Thursday, June 11, 2009

Al Khor

I was in my favourite part of Dubai yesterday and had my little pocket digital camera with me.



Coming in from New Dubai I find it easiest to park in Shindagah, where I can always find a space.

If I'm visiting Bur Dubai it's an easy stroll through interesting streets and if I'm going across to Deira I stroll through the textile souk and take the abra across the Creek, which is what I did yesterday.

There's been an upgrade of the abra fleet - now they have safety features for the twenty passengers...



Two lifebelts on each abra plus a sign about safety. I've never read the sign, I really must do that one day to see what they say.

The upgrade goes beyond safety though, or at least on the one I caught back to Bur Dubai - onboard cleaning solutions...

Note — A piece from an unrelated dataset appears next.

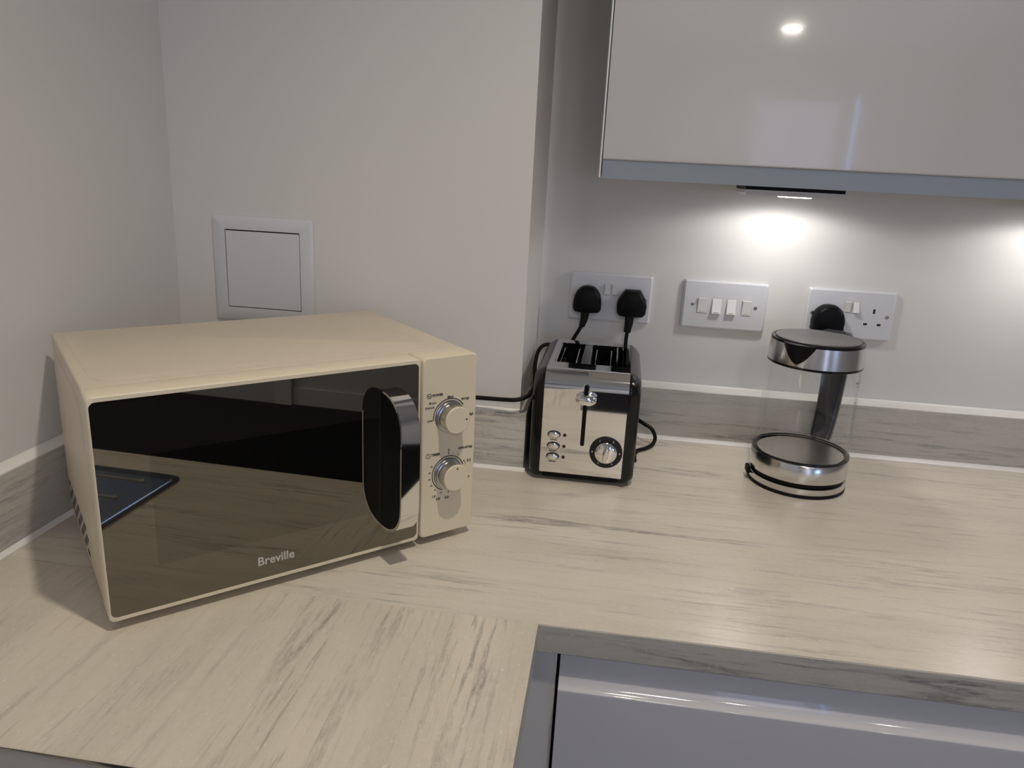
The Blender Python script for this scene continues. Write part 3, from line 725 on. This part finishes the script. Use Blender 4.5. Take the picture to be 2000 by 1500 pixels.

It was the middle of the day when I was on the Creek and half the fleet wasn't in action but those that were only took a couple of minutes to fill up with the full twenty passengers. We passed a few air-conditioned floating garden sheds, officially known as water buses, and each had only a handful of passengers.

RTA, there's a lesson to be learnt there.

I love the abras as they are. I know they're dirty, pollute with their diesel engines and all that but I'll miss it when they're converted to gas or solar, or whatever it was that was announced a while ago.

I love the dhows too. It's living history really, not very much about them has changed for a hundred years or more. They're built the same, from the same materials, they carry general cargo, much of it the same as they carried back in history, to the same destinations.

You'll see the cargo being carried on the backs of men as they struggle up wooden gangplanks too, as they would have done way back in time.

With the weather warming up - yesterday was 41C with humidity getting towards uncomfortable levels - quite a few of the dhows have canvas covers stretched over the cabin to give the crew some relief.

That's a bit modern though and it's good to see that others still use the traditional barasti palm fronds to give shade.



The dhow wharf, right in the heart of Deira, is always a reminder to me of how relatively crime-free Dubai is.

There are more than a few cities around the world where valuable items left lying around for days would soon disappear...




4 comments:

nzm said...

Onboard cleaning solutions, Seabee? :-)

Seabee said...

Sarcasm of course, as part of my anti-solutions campaign :-)

Em said...

...proof that some things should be left as is...

Rick said...

I traveled to Dubai last year for business. What an amazing country.

Many people there can live the life of the rich and famous.